### Work to complete
Without the pictures, extract every line from the start of the material to the line containing "random.seed(7)", both ends included.

---------- Materials provided

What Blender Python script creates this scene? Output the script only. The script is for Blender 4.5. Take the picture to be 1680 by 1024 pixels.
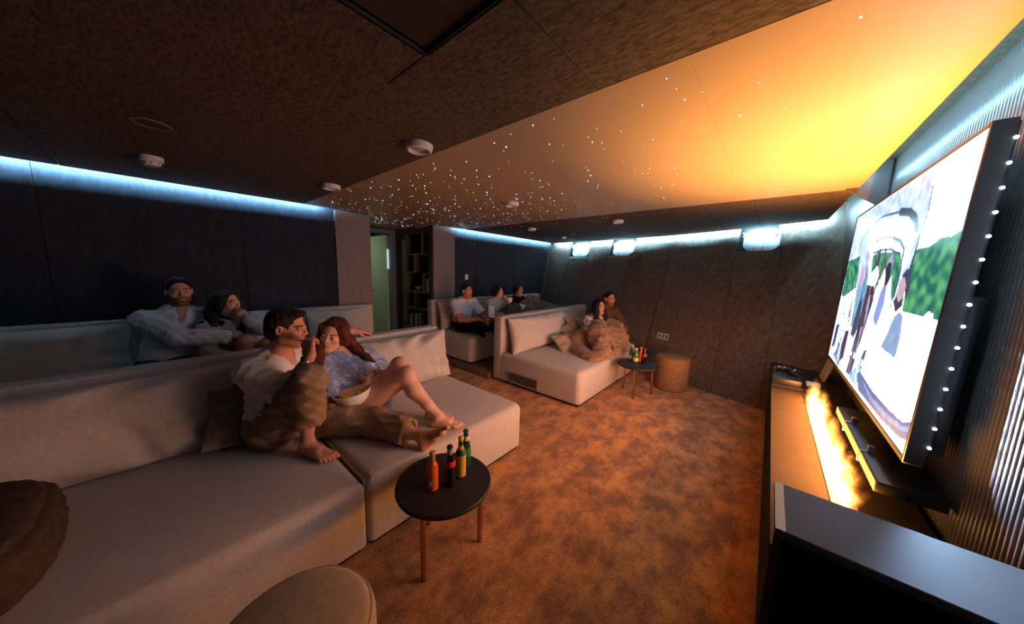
import bpy, bmesh, math, random
import numpy as np
from mathutils import Vector, Matrix

for o in list(bpy.data.objects): bpy.data.objects.remove(o, do_unlink=True)
SC = bpy.context.scene
COL = SC.collection
random.seed(7)

# ------------------------------------------------------------------ camera, world, exposure
YAW, PIT, ROL = math.radians(40.39714), math.radians(7.80598), math.radians(1.601415)
CAMH = 1.45
def cam_basis():
    f = np.array([-math.sin(YAW)*math.cos(PIT), math.cos(YAW)*math.cos(PIT), -math.sin(PIT)])
    r = np.array([math.cos(YAW), math.sin(YAW), 0.0]); u = np.cross(r, f)
    c, s = math.cos(ROL), math.sin(ROL)
    return c*r+s*u, -s*r+c*u, f
cr, cu, cf = cam_basis()
cd = bpy.data.cameras.new('camera'); cam = bpy.data.objects.new('camera', cd); COL.objects.link(cam)
cd.sensor_width = 36.0; cd.lens = 494.718/1680*36.0; cd.clip_start = 0.02; cd.clip_end = 60
cam.matrix_world = Matrix(((cr[0], cu[0], -cf[0], 0), (cr[1], cu[1], -cf[1], 0), (cr[2], cu[2], -cf[2], CAMH), (0, 0, 0, 1)))
SC.camera = cam
W = bpy.data.worlds.new('world'); SC.world = W; W.use_nodes = True
W.node_tree.nodes['Background'].inputs[0].default_value = (0.01, 0.012, 0.016, 1)
W.node_tree.nodes['Background'].inputs[1].default_value = 1.0
SC.view_settings.view_transform = 'Standard'; SC.view_settings.look = 'None'
SC.view_settings.gamma = 1.0; SC.view_settings.use_curve_mapping = False
SC.view_settings.exposure = 1.02
# strengths of the lamps the room has
TV_E = 0.53        # screen
LED_E = 380.0        # cove strips
FIRE_W = 42.0
FIRE_SIDE_W = 26.0      # fire slot lamp
FLAME_E = 90.0

# ------------------------------------------------------------------ helpers
def lin(c):
    return tuple((x/255/12.92 if x/255 <= 0.04045 else ((x/255+0.055)/1.055)**2.4) for x in c)
MATS = {}
def mat(name, col, rough=0.6, col2=None, ns=6.0, nd=6.0, nr=0.62, bump=0.0, bs=200.0, bstretch=(1,1,1), spec=0.4, metal=0.0,
        sheen=0.0, coat=0.0, trans=0.0, ior=1.45, nstretch=(1,1,1), ramp=(0.35, 0.65), emit=None, es=0.0, attr=None, sss=0.0, bd=4.0, speck=0.0, ss=300.0):
    if name in MATS: return MATS[name]
    m = bpy.data.materials.new(name); m.use_nodes = True; nt = m.node_tree; b = nt.nodes['Principled BSDF']
    b.inputs['Base Color'].default_value = (*col, 1); b.inputs['Roughness'].default_value = rough
    b.inputs['Specular IOR Level'].default_value = spec; b.inputs['Metallic'].default_value = metal
    b.inputs['IOR'].default_value = ior
    if sheen: b.inputs['Sheen Weight'].default_value = sheen; b.inputs['Sheen Roughness'].default_value = 0.5
    if coat: b.inputs['Coat Weight'].default_value = coat; b.inputs['Coat Roughness'].default_value = 0.08
    if trans: b.inputs['Transmission Weight'].default_value = trans
    if sss: b.inputs['Subsurface Weight'].default_value = sss; b.inputs['Subsurface Radius'].default_value = (0.01, 0.004, 0.002)
    if emit: b.inputs['Emission Color'].default_value = (*emit, 1); b.inputs['Emission Strength'].default_value = es
    tc = nt.nodes.new('ShaderNodeTexCoord')
    if col2 is not None:
        mp = nt.nodes.new('ShaderNodeMapping'); mp.inputs['Scale'].default_value = nstretch
        nt.links.new(tc.outputs['Object'], mp.inputs[0])
        n = nt.nodes.new('ShaderNodeTexNoise'); n.inputs['Scale'].default_value = ns; n.inputs['Detail'].default_value = nd
        n.inputs['Roughness'].default_value = nr
        nt.links.new(mp.outputs[0], n.inputs['Vector'])
        r = nt.nodes.new('ShaderNodeValToRGB'); r.color_ramp.elements[0].position = ramp[0]; r.color_ramp.elements[1].position = ramp[1]
        r.color_ramp.elements[0].color = (*col2, 1); r.color_ramp.elements[1].color = (*col, 1)
        nt.links.new(n.outputs['Fac'], r.inputs[0]); nt.links.new(r.outputs[0], b.inputs['Base Color'])
        if speck:
            n3 = nt.nodes.new('ShaderNodeTexNoise'); n3.inputs['Scale'].default_value = ss; n3.inputs['Detail'].default_value = 2.0; nt.links.new(tc.outputs['Object'], n3.inputs['Vector'])
            mr = nt.nodes.new('ShaderNodeMapRange'); mr.inputs['From Min'].default_value = .3; mr.inputs['From Max'].default_value = .7; mr.inputs['To Min'].default_value = 1-speck; mr.inputs['To Max'].default_value = 1+speck
            nt.links.new(n3.outputs['Fac'], mr.inputs['Value']); vm = nt.nodes.new('ShaderNodeVectorMath'); vm.operation = 'SCALE'
            nt.links.new(r.outputs[0], vm.inputs[0]); nt.links.new(mr.outputs[0], vm.inputs['Scale']); nt.links.new(vm.outputs[0], b.inputs['Base Color'])
    if attr:
        a = nt.nodes.new('ShaderNodeAttribute'); a.attribute_name = attr
        nt.links.new(a.outputs['Color'], b.inputs['Base Color'])
    if bump:
        mp = nt.nodes.new('ShaderNodeMapping'); mp.inputs['Scale'].default_value = bstretch
        nt.links.new(tc.outputs['Object'], mp.inputs[0])
        n = nt.nodes.new('ShaderNodeTexNoise'); n.inputs['Scale'].default_value = bs; n.inputs['Detail'].default_value = bd
        nt.links.new(mp.outputs[0], n.inputs['Vector'])
        bp = nt.nodes.new('ShaderNodeBump'); bp.inputs['Strength'].default_value = bump; bp.inputs['Distance'].default_value = 0.01
        nt.links.new(n.outputs['Fac'], bp.inputs['Height']); nt.links.new(bp.outputs[0], b.inputs['Normal'])
    MATS[name] = m
    return m
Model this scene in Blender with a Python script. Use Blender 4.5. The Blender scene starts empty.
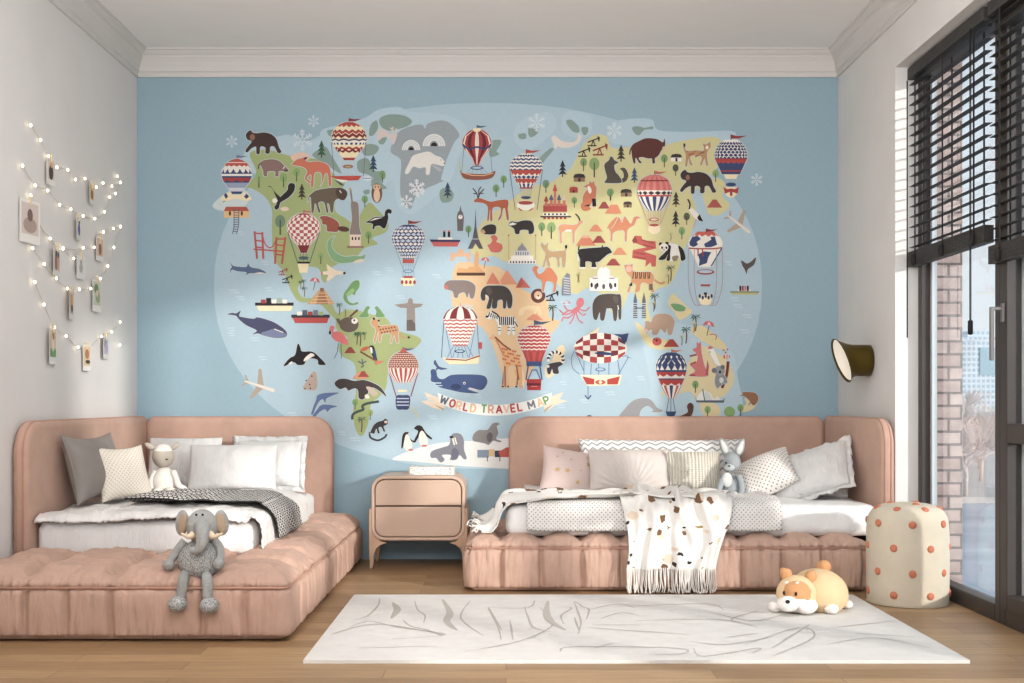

--------------------

### Task result
What Blender Python script creates this scene? Output the script only. The script is for Blender 4.5. Take the picture to be 1680 by 1024 pixels.
import bpy, bmesh, math, random
import numpy as np
from mathutils import Vector, Matrix

for o in list(bpy.data.objects): bpy.data.objects.remove(o, do_unlink=True)
SC = bpy.context.scene
COL = SC.collection
random.seed(7)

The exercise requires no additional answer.